**Data extract**

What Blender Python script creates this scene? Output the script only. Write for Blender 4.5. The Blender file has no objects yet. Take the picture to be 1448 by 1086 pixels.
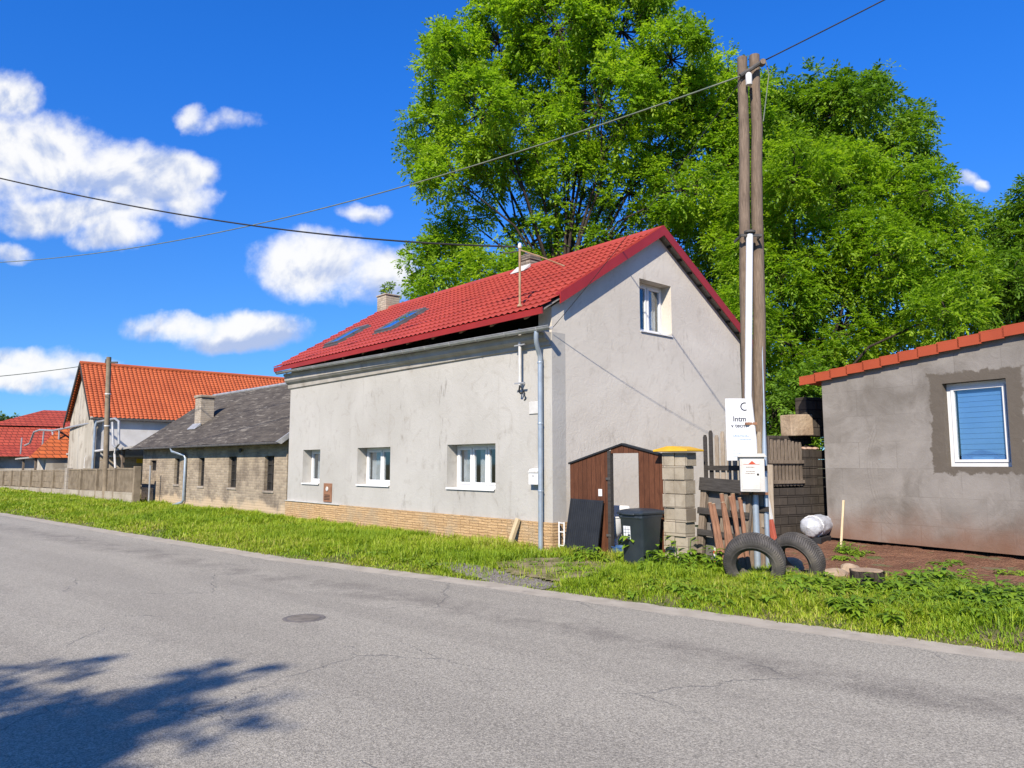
import bpy, bmesh, math, random
import numpy as np
from mathutils import Vector, Matrix, noise
from mathutils.geometry import tessellate_polygon

# ------------------------------------------------------------------ camera, sky, sun, exposure
scene = bpy.context.scene
R = math.radians
PITCH = R(6.17); EYE = 1.65; FOC = 1046.0
cam_d = bpy.data.cameras.new("camera"); cam = bpy.data.objects.new("camera", cam_d)
scene.collection.objects.link(cam); scene.camera = cam
cam_d.sensor_width = 36.0; cam_d.lens = FOC / 1448 * 36; cam_d.clip_end = 5000; cam_d.clip_start = 0.05
cam.location = (0, 0, EYE); cam.rotation_euler = (R(90) + PITCH, 0, 0)

SUN_EL = R(37.0); SUN_H = Vector((-0.315, -0.949, 0)).normalized()
TO_SUN = Vector((SUN_H.x * math.cos(SUN_EL), SUN_H.y * math.cos(SUN_EL), math.sin(SUN_EL)))
sl = bpy.data.lights.new("sun", 'SUN'); sun = bpy.data.objects.new("sun", sl); scene.collection.objects.link(sun)
sl.energy = 4.95; sl.angle = R(0.55); sl.color = (1.0, 0.90, 0.76)
sun.rotation_euler = (-TO_SUN).to_track_quat('-Z', 'Y').to_euler()
scene.view_settings.view_transform = 'Standard'; scene.view_settings.look = 'None'
scene.view_settings.exposure = 0.75; scene.view_settings.gamma = 1
scene.cycles.max_bounces = 8; scene.cycles.transparent_max_bounces = 12
scene.cycles.diffuse_bounces = 3; scene.cycles.glossy_bounces = 3
SKY_STRENGTH = 0.10

def ray(px, py):
    r = (px - 724) / FOC; u = (543 - py) / FOC
    c, s = math.cos(PITCH), math.sin(PITCH)
    return Vector((r, c - s * u, s + c * u))
EYEP = Vector((0, 0, EYE))
def gr(px, py, z=0.0):
    d = ray(px, py); return EYEP + d * ((z - EYE) / d.z)
def atY(px, py, Y):
    d = ray(px, py); return EYEP + d * (Y / d.y)

# ------------------------------------------------------------------ node helpers
class NT:
    def __init__(s, nt): s.nt = nt; s.N = nt.nodes; s.L = nt.links
    def put(s, sock, v):
        if v is None: return
        if isinstance(v, bpy.types.NodeSocket): s.L.new(v, sock)
        elif isinstance(v, (tuple, list)):
            if sock.type == 'RGBA' and len(v) == 3: v = tuple(v) + (1,)
            sock.default_value = v
        else: sock.default_value = v
    def node(s, t, ins=None, **kw):
        n = s.N.new(t)
        for k, v in kw.items(): setattr(n, k, v)
        for k, v in (ins or {}).items(): s.put(n.inputs[k], v)
        return n
    def math(s, op, a, b=None, c=None, clamp=False):
        n = s.node('ShaderNodeMath', operation=op, use_clamp=clamp)
        s.put(n.inputs[0], a); s.put(n.inputs[1], b); s.put(n.inputs[2], c); return n.outputs[0]
    def mix(s, f, a, b, mode='MIX'):
        n = s.node('ShaderNodeMix', data_type='RGBA', blend_type=mode)
        s.put(n.inputs[0], f); s.put(n.inputs[6], a); s.put(n.inputs[7], b); return n.outputs[2]
    def noise(s, vec, scale, detail=5, rough=0.55, dist=0.0, col=False):
        n = s.node('ShaderNodeTexNoise', {'Vector': vec, 'Scale': scale, 'Detail': detail, 'Roughness': rough, 'Distortion': dist})
        return n.outputs[1 if col else 0]
    def voro(s, vec, scale, feature='F1', out=0, rnd=1.0):
        n = s.node('ShaderNodeTexVoronoi', {'Vector': vec, 'Scale': scale, 'Randomness': rnd}, feature=feature); return n.outputs[out]
    def ramp(s, f, a, b, smooth=True):
        n = s.node('ShaderNodeMapRange', interpolation_type='SMOOTHSTEP' if smooth else 'LINEAR')
        s.put(n.inputs[0], f); s.put(n.inputs[1], a); s.put(n.inputs[2], b); return n.outputs[0]
    def xyz(s, v):
        n = s.node('ShaderNodeSeparateXYZ', {0: v}); return n.outputs
    def comb(s, x, y, z=0.0):
        n = s.node('ShaderNodeCombineXYZ'); s.put(n.inputs[0], x); s.put(n.inputs[1], y); s.put(n.inputs[2], z); return n.outputs[0]
    def mapping(s, v, rot=(0, 0, 0), scale=(1, 1, 1), loc=(0, 0, 0)):
        return s.node('ShaderNodeMapping', {'Vector': v, 'Rotation': rot, 'Scale': scale, 'Location': loc}).outputs[0]
    def bump(s, h, strength=0.4, dist=0.02, normal=None):
        n = s.node('ShaderNodeBump', {'Strength': strength, 'Distance': dist, 'Height': h, 'Normal': normal}); return n.outputs[0]

def newmat(name):
    m = bpy.data.materials.new(name); m.use_nodes = True
    t = NT(m.node_tree); t.bsdf = m.node_tree.nodes['Principled BSDF']; t.out = m.node_tree.nodes['Material Output']
    t.P = t.node('ShaderNodeTexCoord').outputs['Object']
    return m, t
def fin(t, col, rough=0.8, normal=None, spec=0.3, metal=0.0):
    t.put(t.bsdf.inputs['Base Color'], col); t.put(t.bsdf.inputs['Roughness'], rough)
    t.put(t.bsdf.inputs['Specular IOR Level'], spec); t.put(t.bsdf.inputs['Metallic'], metal)
    if normal is not None: t.put(t.bsdf.inputs['Normal'], normal)

def simple(name, a, b, scale=4, rough=0.7, bump=0.15, bscale=60, spec=0.3, metal=0, stretch=(1, 1, 1), dirt=None, dscale=2.0, dlo=.55, dhi=.75, bdist=.01):
    m, t = newmat(name); v = t.mapping(t.P, scale=stretch)
    c = t.mix(t.ramp(t.noise(v, scale, 6, .6), .35, .65), a, b)
    if dirt is not None:
        c = t.mix(t.math('MULTIPLY', t.ramp(t.noise(t.P, dscale, 7, .65), dlo, dhi), .8), c, dirt)
    n = t.bump(t.noise(v, bscale, 4, .6), bump, bdist) if bump else None
    fin(t, c, rough, n, spec, metal); return m

def stucco(name, a, b, stain, streak_axis, bump=.35):
    """cement render: soft trowel clouds, fine grain and a few rain streaks"""
    m, t = newmat(name)
    big = t.noise(t.P, .55, 6, .6, .6); mid = t.noise(t.P, 2.6, 7, .65, 1.2)
    c = t.mix(t.ramp(big, .3, .7), a, b)
    c = t.mix(t.math('MULTIPLY', t.ramp(mid, .52, .72), .55), c, stain)
    st = t.noise(t.mapping(t.P, scale=(2.6, 2.6, .22)), 1.6, 6, .7)
    c = t.mix(t.math('MULTIPLY', t.ramp(st, .56, .74), .55), c, stain)
    sp = t.noise(t.P, 1.3, 3, .5); sm = t.noise(t.mapping(t.P, scale=(5, 5, 1.2)), 1.9, 5, .7)
    c = t.mix(t.math('MULTIPLY', t.math('MULTIPLY', t.ramp(sp, .56, .68), t.ramp(sm, .5, .66)), .6), c, tuple(x * .62 for x in stain))
    g = t.noise(t.P, 70, 4, .7)
    c = t.mix(.16, c, t.mix(g, (.18, .18, .18), (1, 1, 1)), 'OVERLAY')
    tr = t.noise(t.P, 5.5, 5, .55, 2.2)
    h = t.math('ADD', t.math('MULTIPLY', tr, .8), t.math('MULTIPLY', g, .25))
    fin(t, c, .93, t.bump(h, bump, .02), .12); return m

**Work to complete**
Restate the material word for word from its first line through the line containing "SKY_STRENGTH = 0.10", both included; the pictures do not belong in it.

**Finished task**
What Blender Python script creates this scene? Output the script only. Write for Blender 4.5. The Blender file has no objects yet. Take the picture to be 1448 by 1086 pixels.
import bpy, bmesh, math, random
import numpy as np
from mathutils import Vector, Matrix, noise
from mathutils.geometry import tessellate_polygon

# ------------------------------------------------------------------ camera, sky, sun, exposure
scene = bpy.context.scene
R = math.radians
PITCH = R(6.17); EYE = 1.65; FOC = 1046.0
cam_d = bpy.data.cameras.new("camera"); cam = bpy.data.objects.new("camera", cam_d)
scene.collection.objects.link(cam); scene.camera = cam
cam_d.sensor_width = 36.0; cam_d.lens = FOC / 1448 * 36; cam_d.clip_end = 5000; cam_d.clip_start = 0.05
cam.location = (0, 0, EYE); cam.rotation_euler = (R(90) + PITCH, 0, 0)

SUN_EL = R(37.0); SUN_H = Vector((-0.315, -0.949, 0)).normalized()
TO_SUN = Vector((SUN_H.x * math.cos(SUN_EL), SUN_H.y * math.cos(SUN_EL), math.sin(SUN_EL)))
sl = bpy.data.lights.new("sun", 'SUN'); sun = bpy.data.objects.new("sun", sl); scene.collection.objects.link(sun)
sl.energy = 4.95; sl.angle = R(0.55); sl.color = (1.0, 0.90, 0.76)
sun.rotation_euler = (-TO_SUN).to_track_quat('-Z', 'Y').to_euler()
scene.view_settings.view_transform = 'Standard'; scene.view_settings.look = 'None'
scene.view_settings.exposure = 0.75; scene.view_settings.gamma = 1
scene.cycles.max_bounces = 8; scene.cycles.transparent_max_bounces = 12
scene.cycles.diffuse_bounces = 3; scene.cycles.glossy_bounces = 3
SKY_STRENGTH = 0.10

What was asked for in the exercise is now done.